Tesla will also retain bitcoin payments as cryptocurrency, rather than converting it to fiat currency (like USD). This will force Tesla’s crypto profits to rise and fall with the price of bitcoin, which is extremely volatile. That bet comes with the potential for huge reward, though; if the price of bitcoin continues to rise, Tesla’s crypto profits will go up, too.

What about the energy? — Cryptocurrency is buzzy as all hell this year. Bitcoin is really only the tip of the iceberg; the mania surrounding NFT art is pushing cryptocurrency into the mainstream consciousness, too. It’s difficult to ignore a craze that’s turning digital art into sales in the tens of millions of dollars.

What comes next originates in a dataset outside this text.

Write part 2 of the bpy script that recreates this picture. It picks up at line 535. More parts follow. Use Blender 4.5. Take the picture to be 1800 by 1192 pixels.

Some Twitter users are responding to Musk’s tweets wondering whether or not accepting cryptocurrency runs against Tesla’s mission of powering the world with clean energy. While it’s true that mining bitcoin requires large amounts of energy, the actual environmental cost of that energy is very much up for debate. The short answer: the math can be misleading, and we don’t have enough information yet.

Tesla joins the likes of AT&T, Microsoft, and BMW in accepting direct bitcoin payments. Mainstream adoption seems all but imminent.

Disclosure: The author of this article holds a small amount of bitcoin.